As the means of grace are faithfully set forth week after week in public worship, and God’s special presence is manifested among his covenant people, God is actively discipling his people. The making of disciples in fulfillment of the Great Commission, therefore, is not just something that happens “out there” on the mission field.
Lord’s Day worship is the grand theater of Christian discipleship. It is the main context in which Christians are fashioned into mature disciples of Jesus Christ, through the ordained means of grace. It has been so from the beginning.[1]
In our day, however, the biblical focus of worship as discipleship seems to be lost on many of our churches.
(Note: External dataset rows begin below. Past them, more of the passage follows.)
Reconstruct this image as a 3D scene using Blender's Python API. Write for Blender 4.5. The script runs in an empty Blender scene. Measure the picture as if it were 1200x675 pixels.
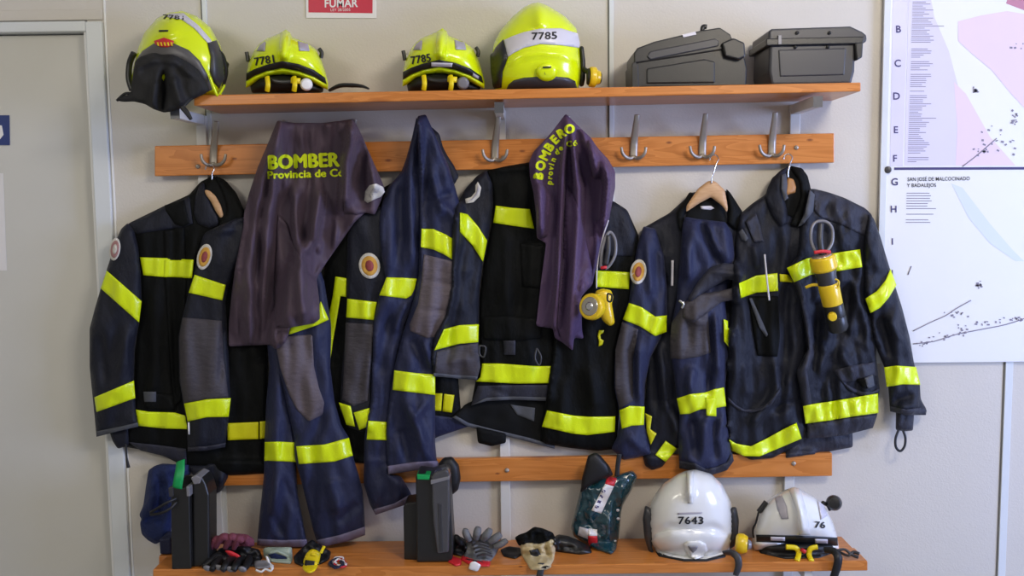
import bpy, bmesh, math, random
import numpy as np
from mathutils import Vector, Matrix, noise
from mathutils.geometry import delaunay_2d_cdt

# ---------------------------------------------------------------- camera, light, exposure
SC = bpy.context.scene
COL = SC.collection
F, D, CZ = 1064.4, 2.9, 1.50
PITCH, YAW, ROLL = math.radians(5.139), math.radians(0.466), math.radians(-0.668)
cam_d = bpy.data.cameras.new('camera')
cam_d.sensor_width = 36.0
cam_d.lens = 36.0 * F / 1200.0
cam_d.clip_start = 0.05
cam = bpy.data.objects.new('camera', cam_d)
COL.objects.link(cam)
RM = (Matrix.Rotation(YAW, 3, 'Z') @ Matrix.Rotation(math.pi / 2 - PITCH, 3, 'X') @ Matrix.Rotation(ROLL, 3, 'Z'))
cam.matrix_world = Matrix.Translation((0, -D, CZ)) @ RM.to_4x4()
SC.camera = cam
SC.view_settings.view_transform = 'Standard'
SC.view_settings.look = 'None'
SC.view_settings.gamma = 1.0
SC.view_settings.use_curve_mapping = False
SC.view_settings.exposure = 0.09

world = bpy.data.worlds.new('world')
SC.world = world
world.use_nodes = True
world.node_tree.nodes['Background'].inputs[0].default_value = (1.0, 0.95, 0.88, 1)
world.node_tree.nodes['Background'].inputs[1].default_value = 0.26

def area(name, loc, target, sx, sy, power, color):
    l = bpy.data.lights.new(name, 'AREA')
    l.shape = 'RECTANGLE'
    l.size, l.size_y, l.energy, l.color = sx, sy, power, color
    o = bpy.data.objects.new(name, l)
    COL.objects.link(o)
    o.location = loc
    o.rotation_euler = (Vector(target) - Vector(loc)).to_track_quat('-Z', 'Y').to_euler()
    return o
area('window_daylight', (4.3, -2.1, 1.35), (0.3, 0, 1.0), 1.5, 1.4, 150, (0.44, 0.56, 1.0))
area('fill_light_left', (-2.0, -2.9, 2.5), (-1.7, 0, 0.5), 1.0, 0.35, 17, (1.0, 0.96, 0.86))  # unseen fill lamp, added to brighten the lower door and left bench
area('ceiling_tube_right', (1.25, -2.2, 2.7), (-0.3, 0, 1.3), 0.8, 0.4, 37, (1.0, 0.90, 0.75))

# ---------------------------------------------------------------- geometry helpers
R3 = np.array(RM)
def ray(u, v):
    return R3 @ np.array([(u - 600.0) / F, -(v - 337.5) / F, -1.0])
def P(u, v, d):
    """world point seen at (u, v) that stands d metres in front of the wall"""
    r = ray(u, v)
    t = (D - d) / r[1]
    return Vector((r[0] * t, -d, CZ + r[2] * t))
def Pn(uv, d):
    uv = np.asarray(uv, float)
    c = np.stack([(uv[:, 0] - 600.0) / F, -(uv[:, 1] - 337.5) / F, -np.ones(len(uv))], 1)
    r = c @ R3.T
    t = (D - np.asarray(d)) / r[:, 1]
    o = r * t[:, None]
    o[:, 1] -= D
    o[:, 2] += CZ
    return o

def origin(p):
    while p is not None and p.parent is not None:
        p = p.parent
    return Vector(p.location) if p is not None else Vector((0, 0, 0))

def add(name, verts, faces, mat, parent=None, smooth=True, at=None):
    verts = np.asarray([tuple(v) for v in verts], float)
    if parent is None:
        o0 = Vector(at) if at is not None else Vector(((verts[:, 0].min() + verts[:, 0].max()) / 2,
                                                       (verts[:, 1].min() + verts[:, 1].max()) / 2, verts[:, 2].min()))
    else:
        o0 = origin(parent)
    me = bpy.data.meshes.new(name)
    me.from_pydata((verts - np.array(o0)).tolist(), [], [tuple(f) for f in faces])
    me.materials.append(mat)
    bm = bmesh.new(); bm.from_mesh(me)
    bmesh.ops.recalc_face_normals(bm, faces=bm.faces)
    bm.to_mesh(me); bm.free()
    if smooth:
        me.polygons.foreach_set('use_smooth', [True] * len(me.polygons))
    ob = bpy.data.objects.new(name, me)
    COL.objects.link(ob)
    if parent is None:
        ob.location = o0
    else:
        ob.parent = parent
    return ob

def tag(o, label=None, cat=None, group=None, kind=None):
    if label: o['label'] = label
    if cat: o['category'] = cat
    if group: o['group'] = group
    if kind: o['kind'] = kind
    return o
def thing(name, loc, label, cat, group=None):
    o = bpy.data.objects.new(name, None)
    COL.objects.link(o)
    o.location = loc
    o.empty_display_size = 0.05
    return tag(o, label, cat, group)

def bevel(o, w, seg=2, angle=40):
    m = o.modifiers.new('bevel', 'BEVEL')
    m.width, m.segments, m.limit_method, m.angle_limit = w, seg, 'ANGLE', math.radians(angle)
    m.harden_normals = False
    return o
def box(name, lo, hi, mat, parent=None, bev=0.0, kind=None):
    x0, y0, z0 = lo; x1, y1, z1 = hi
    v = [(x0, y0, z0), (x1, y0, z0), (x1, y1, z0), (x0, y1, z0), (x0, y0, z1), (x1, y0, z1), (x1, y1, z1), (x0, y1, z1)]
    f = [(0, 1, 2, 3), (4, 5, 6, 7), (0, 1, 5, 4), (1, 2, 6, 5), (2, 3, 7, 6), (3, 0, 4, 7)]
    o = add(name, v, f, mat, parent, smooth=False)
    if bev: bevel(o, bev)
    if kind: o['kind'] = kind
    return o
def slab(name, pts, d0, d1, mat, parent=None, bev=0.004, tilt=0.0, seg=2):
    """outline seen at depth d1, extruded straight back to depth d0"""
    fr = [P(u, v, d1) for u, v in pts]
    bk = [Vector((p.x, -d0, p.z + tilt)) for p in fr]
    n = len(pts)
    f = [tuple(range(n)), tuple(range(2 * n - 1, n - 1, -1))]
    f += [(i, (i + 1) % n, n + (i + 1) % n, n + i) for i in range(n)]
    o = add(name, fr + bk, f, mat, parent, smooth=False)
    if bev: bevel(o, bev, seg)
    return o
def spline(pts, n=6):
    pts = [Vector(p) for p in pts]
    if len(pts) < 3: return pts
    out = []
    for i in range(len(pts) - 1):
        p0 = pts[max(i - 1, 0)]; p1 = pts[i]; p2 = pts[i + 1]; p3 = pts[min(i + 2, len(pts) - 1)]
        for k in range(n):
            t = k / n
            out.append(0.5 * ((2 * p1) + (p2 - p0) * t + (2 * p0 - 5 * p1 + 4 * p2 - p3) * t * t + (3 * p1 - p0 - 3 * p2 + p3) * t ** 3))
    out.append(pts[-1])
    return out
def sweep(name, pts, r, mat, parent=None, k=8, flat=1.0, up=None, n=6, at=None):
    """tube (or flat strap when flat < 1) along world points; r a number or list"""
    raw = len(pts)
    pts = spline(pts, n)
    m = len(pts)
    if np.isscalar(r): rs = [r] * m
    else: rs = list(np.interp(np.linspace(0, raw - 1, m), range(raw), r))
    verts, faces = [], []
    ref = Vector(up) if up is not None else Vector((0, 1, 0))
    side = None
    for i, p in enumerate(pts):
        t = (pts[min(i + 1, m - 1)] - pts[max(i - 1, 0)]).normalized()
        if up is not None or side is None:
            a = t.cross(ref)
            if a.length < 0.15: a = t.cross(Vector((1, 0, 0.3)))
        else:
            a = side - t * side.dot(t)
        a.normalize(); side = a
        b = a.cross(t).normalized()
        for j in range(k):
            an = 2 * math.pi * (j + 0.5) / k
            verts.append(p + a * (math.cos(an) * rs[i]) + b * (math.sin(an) * rs[i] * flat))
    for i in range(m - 1):
        for j in range(k):
            faces.append((i * k + j, i * k + (j + 1) % k, (i + 1) * k + (j + 1) % k, (i + 1) * k + j))
    faces.append(tuple(range(k)))
    faces.append(tuple((m - 1) * k + j for j in range(k)))
    return add(name, verts, faces, mat, parent, at=at)
def lathe(name, p0, p1, prof, mat, parent=None, k=28):
    """prof: (fraction along p0>p1, radius)"""
    p0, p1 = Vector(p0), Vector(p1)
    ax = p1 - p0; t = ax.normalized()
    a = t.cross(Vector((0, 0, 1)) if abs(t.z) < 0.9 else Vector((1, 0, 0))).normalized()
    b = t.cross(a)
    verts, faces = [], []
    for fr, r in prof:
        for j in range(k):
            an = 2 * math.pi * j / k
            verts.append(p0 + ax * fr + a * (math.cos(an) * r) + b * (math.sin(an) * r))
    for i in range(len(prof) - 1):
        for j in range(k):
            faces.append((i * k + j, i * k + (j + 1) % k, (i + 1) * k + (j + 1) % k, (i + 1) * k + j))
    faces.append(tuple(range(k))); faces.append(tuple((len(prof) - 1) * k + j for j in range(k)))
    o = add(name, verts, faces, mat, parent)
    bevel(o, min(0.0015, max(r for _, r in prof) * 0.1), 2, 35)
    return o

# ---------------------------------------------------------------- soft bodies: outlines filled out and draped over what lies behind
S = 2.0
U0, V0 = -80.0, -140.0
NU, NV = 700, 480
Z = np.zeros((NV, NU))
def prep(pts, sharp):
    pts = np.array(pts, float)
    out = []
    n = len(pts)
    step = 3.0 if sharp else 7.0
    for i in range(n):
        a, b = pts[i], pts[(i + 1) % n]
        m = max(1, int(math.ceil(np.linalg.norm(b - a) / step)))
        for k in range(m): out.append(a + (b - a) * k / m)
    p = np.array(out)
    if not sharp:
        for _ in range(2):
            q = np.roll(p, -1, 0)
            p = np.stack([p * .75 + q * .25, p * .25 + q * .75], 1).reshape(-1, 2)
    return p
def inside(poly, x, y):
    r = np.zeros(x.shape, bool)
    n = len(poly)
    for i in range(n):
        x0, y0 = poly[i]; x1, y1 = poly[(i + 1) % n]
        if y0 == y1: continue
        c = ((y0 > y) != (y1 > y)) & (x < (x1 - x0) * (y - y0) / (y1 - y0) + x0)
        r ^= c
    return r
def segdist(path, x, y):
    best = np.full(x.shape, 1e9); tt = np.zeros(x.shape)
    path = np.array(path, float)
    L = np.r_[0, np.cumsum(np.linalg.norm(np.diff(path, axis=0), axis=1))]
    for i in range(len(path) - 1):
        a, b = path[i], path[i + 1]
        ab = b - a; l2 = max(1e-9, ab @ ab)
        t = np.clip(((x - a[0]) * ab[0] + (y - a[1]) * ab[1]) / l2, 0, 1)
        d = np.hypot(x - a[0] - ab[0] * t, y - a[1] - ab[1] * t)
        m = d < best
        best[m] = d[m]; tt[m] = ((L[i] + t * math.sqrt(l2)) / L[-1])[m]
    return best, tt
def blur(a):
    p = np.pad(a, 1, mode='edge')
    return (p[1:-1, 1:-1] * 2 + p[:-2, 1:-1] + p[2:, 1:-1] + p[1:-1, :-2] + p[1:-1, 2:]) / 6
def bil(a, i0, j0, u, v):
    x = np.clip((u - U0) / S - j0, 0, a.shape[1] - 1.001); y = np.clip((v - V0) / S - i0, 0, a.shape[0] - 1.001)
    xi = x.astype(int); yi = y.astype(int); fx = x - xi; fy = y - yi
    return (a[yi, xi] * (1 - fx) + a[yi, xi + 1] * fx) * (1 - fy) + (a[yi + 1, xi] * (1 - fx) + a[yi + 1, xi + 1] * fx) * fy
def nz(x, y, seed):
    return noise.noise((x, y, seed * 7.31))

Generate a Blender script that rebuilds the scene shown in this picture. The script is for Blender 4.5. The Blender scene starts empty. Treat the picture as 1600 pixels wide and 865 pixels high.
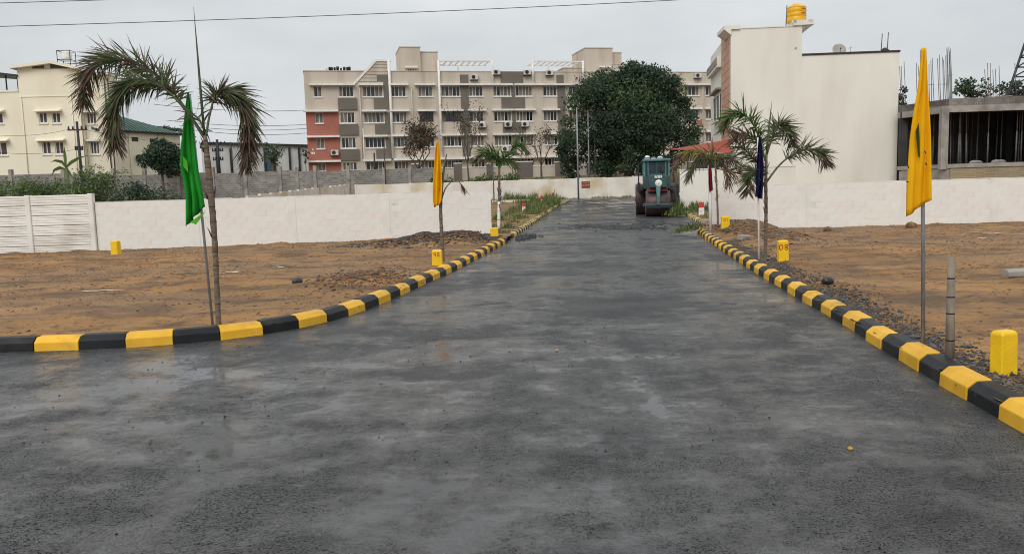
import bpy, bmesh, math, random
import numpy as np
from mathutils import Vector, Matrix

# ------------------------------------------------------------------ camera
sc = bpy.context.scene
col = sc.collection
FPX, EYE, ROLL, HORIZON = 1250.0, 1.65, 0.030, 295.0
PITCH = math.atan((432.5 - HORIZON) / FPX)
cam_f = Vector((0, math.cos(PITCH), -math.sin(PITCH)))
up0 = Vector((0, math.sin(PITCH), math.cos(PITCH)))
r0 = Vector((1, 0, 0))
cam_x = math.cos(ROLL) * r0 - math.sin(ROLL) * up0
cam_y = math.sin(ROLL) * r0 + math.cos(ROLL) * up0
cd = bpy.data.cameras.new('camera')
cam = bpy.data.objects.new('camera', cd)
col.objects.link(cam)
cd.sensor_width = 36.0
cd.lens = FPX / 1600 * 36
cd.clip_start, cd.clip_end = 0.05, 3000
M = Matrix((( cam_x.x, cam_y.x, -cam_f.x, 0), (cam_x.y, cam_y.y, -cam_f.y, 0),
            (cam_x.z, cam_y.z, -cam_f.z, EYE), (0, 0, 0, 1)))
cam.matrix_world = M
sc.camera = cam

# ------------------------------------------------------------------ overcast sky
SUN_EL, SUN_AZ = 42.0, 200.0          # soft glow of the sun behind the cloud, behind the camera
world = bpy.data.worlds.new('World')
sc.world = world
world.use_nodes = True
wn, wl = world.node_tree.nodes, world.node_tree.links
wn.clear()
def W(t, **k):
    n = wn.new(t)
    for a, b in k.items(): setattr(n, a, b)
    return n
sky = W('ShaderNodeTexSky', sky_type='NISHITA', sun_disc=False)
sky.sun_elevation, sky.sun_rotation = math.radians(SUN_EL), math.radians(SUN_AZ)
sky.air_density, sky.dust_density, sky.ozone_density = 1.0, 3.0, 1.0
hs = W('ShaderNodeHueSaturation'); hs.inputs['Saturation'].default_value = 0.25
wl.new(sky.outputs[0], hs.inputs['Color'])
tc = W('ShaderNodeTexCoord')
mp = W('ShaderNodeMapping'); mp.inputs['Scale'].default_value = (1.6, 1.6, 4.5)
wl.new(tc.outputs['Generated'], mp.inputs[0])
nz = W('ShaderNodeTexNoise'); nz.inputs['Scale'].default_value = 1.5; nz.inputs['Detail'].default_value = 5; nz.inputs['Roughness'].default_value = 0.55
wl.new(mp.outputs[0], nz.inputs['Vector'])
cr = W('ShaderNodeValToRGB')
cr.color_ramp.elements[0].position, cr.color_ramp.elements[0].color = 0.34, (5.15, 5.48, 5.72, 1)
cr.color_ramp.elements[1].position, cr.color_ramp.elements[1].color = 0.68, (6.85, 7.10, 7.26, 1)
wl.new(nz.outputs[0], cr.inputs[0])
sx = W('ShaderNodeSeparateXYZ'); wl.new(tc.outputs['Generated'], sx.inputs[0])
# an overcast sky is brighter overhead than at the horizon
g1 = W('ShaderNodeMath', operation='MAXIMUM'); wl.new(sx.outputs[2], g1.inputs[0]); g1.inputs[1].default_value = 0
g2 = W('ShaderNodeMath', operation='MULTIPLY_ADD'); wl.new(g1.outputs[0], g2.inputs[0]); g2.inputs[1].default_value = 0.6; g2.inputs[2].default_value = 0.96
vm = W('ShaderNodeVectorMath', operation='SCALE'); wl.new(cr.outputs[0], vm.inputs[0]); wl.new(g2.outputs[0], vm.inputs['Scale'])
mx = W('ShaderNodeMix', data_type='RGBA'); mx.inputs[0].default_value = 0.9
wl.new(hs.outputs[0], mx.inputs[6]); wl.new(vm.outputs[0], mx.inputs[7])
bg = W('ShaderNodeBackground'); bg.inputs['Strength'].default_value = 0.1
wl.new(mx.outputs[2], bg.inputs[0])
wo = W('ShaderNodeOutputWorld'); wl.new(bg.outputs[0], wo.inputs[0])

sd = bpy.data.lights.new('sun', 'SUN')
sd.energy, sd.angle, sd.color = 1.5, math.radians(35), (1, 0.97, 0.93)
sun = bpy.data.objects.new('sun', sd)
col.objects.link(sun)
_e, _a = math.radians(SUN_EL), math.radians(SUN_AZ)
sdir = Vector((math.sin(_a) * math.cos(_e), math.cos(_a) * math.cos(_e), math.sin(_e)))
sun.rotation_euler = sdir.to_track_quat('Z', 'Y').to_euler()
sun.location = (0, -20, 40)

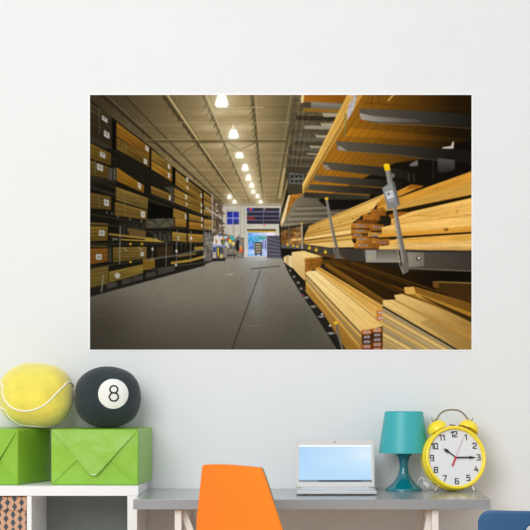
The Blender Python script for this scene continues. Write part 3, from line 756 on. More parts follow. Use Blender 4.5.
def make_mural():
    img = paint_print()
    s = img / 255.0
    l = np.where(s <= .04045, s / 12.92, ((s + .055) / 1.055) ** 2.4) / LIGHT_ON_WALL
    tl = at(PX0, PY0, 0); brc = at(PX1, PY1, 0)
    nx, ny = PW, PH
    xs = np.linspace(tl.x, brc.x, nx + 1); zs = np.linspace(tl.z, brc.z, ny + 1)
    X, Z = np.meshgrid(xs, zs)
    v = np.stack([X, np.full_like(X, -.0022), Z], -1).reshape(-1, 3)
    I, J = np.meshgrid(np.arange(ny), np.arange(nx), indexing='ij')
    a = I * (nx + 1) + J
    f = np.stack([a + nx + 1, a + nx + 2, a + 1, a], -1).reshape(-1, 4)
    me = bpy.data.meshes.new('wall_mural')
    me.vertices.add(len(v)); me.vertices.foreach_set('co', v.astype(np.float32).ravel())
    me.loops.add(f.size); me.loops.foreach_set('vertex_index', f.astype(np.int32).ravel())
    me.polygons.add(len(f)); me.polygons.foreach_set('loop_start', np.arange(0, f.size, 4, dtype=np.int32))
    me.polygons.foreach_set('loop_total', np.full(len(f), 4, np.int32))
    me.update(calc_edges=True); me.validate()
    att = me.color_attributes.new('print_ink', 'FLOAT_COLOR', 'CORNER')
    c = np.concatenate([l.reshape(-1, 3), np.ones((len(f), 1))], 1)
    att.data.foreach_set('color', np.repeat(c, 4, axis=0).astype(np.float32).ravel())
    m = bpy.data.materials.new('printed_vinyl'); m.use_nodes = True
    nt = m.node_tree; b = nt.nodes['Principled BSDF']
    an = nt.nodes.new('ShaderNodeAttribute'); an.attribute_name = 'print_ink'
    nt.links.new(an.outputs['Color'], b.inputs['Base Color'])
    b.inputs['Roughness'].default_value = 1.0; b.inputs['Specular IOR Level'].default_value = 0.0
    me.materials.append(m)
    o = bpy.data.objects.new('wall_mural', me); COL.objects.link(o)
    o['label'] = 'large printed wall mural of a lumber warehouse aisle with stacked boards'; o['category'] = 'wall mural'
    e = .0045
    MB().box(tl.x - e, brc.x + e, -.002, -.0003, brc.z - e, tl.z + e, 0).build('backing_sheet', mat('white_vinyl', rgb(246, 246, 247), .8, var=.005), o, smooth=False)['label'] = 'slim white edge of the print'
    return o


make_mural()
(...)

The accent of disciple-making is placed upon small groups and one-on-one mentoring, rather than upon public worship and the means of grace. Indeed, many believe that discipleship predominantly occurs in living rooms and coffee shops, and not in sanctuaries with the assembled church. This unbiblical notion is more widespread than people realize.
Our churches need to recover the biblical priority of Lord’s Day public worship as the primary realm of Christian discipleship.[2] Furthermore, we need to reclaim the biblical elements of public worship as the efficacious means to spiritual maturity. In other words, we must recover discipleship on God’s terms. Before we explore the nature of worship as discipleship, however, we must first ask: What has gone wrong?
A Significant Shift
As it concerns discipleship, a significant shift took place in the first half of the twentieth century in both the United States and Great Britain. In response to the rising tide of theological liberalism in mainline denominations — on both sides of the Atlantic — parachurch organizations began to sprout and multiply. Understandably, Bible-believing Christians lost confidence in the church. So they began looking elsewhere for spiritual direction. They found it in evangelical parachurch organizations such as the Billy Graham Evangelistic Association, Campus Crusade for Christ, Christianity Today, Christian Student Union, and a host of others. Parachurch organizations like these rightly emphasized a high view of Scripture, biblical conversion, and lifelong spiritual growth and discipleship. Nevertheless, Christian discipleship was repeatedly presented as being only loosely connected to the worship and ministry of the church. It’s the idea “that real disciples are formed not in the theater of ordinary Word-and-sacrament ministry and the care of the elders and deacons, but in the parachurch enclaves for super-spirituality.”[3]
A prime example of this may be seen in The Navigators, a well-known and influential parachurch organization that has specialized in “Life on Life discipleship” since 1933. In the “about” section of their website, not one word is mentioned about the church. Moreover, their statement of faith, core values, and vision statement give no meaningful attention to the ministry of the church or the means of grace. Someone reading this site could easily be led to conclude that the church has very little, if anything, to do with Christian discipleship. It’s no wonder, then, why so many evangelicals do not make Lord’s Day worship a priority in the disciple-making process.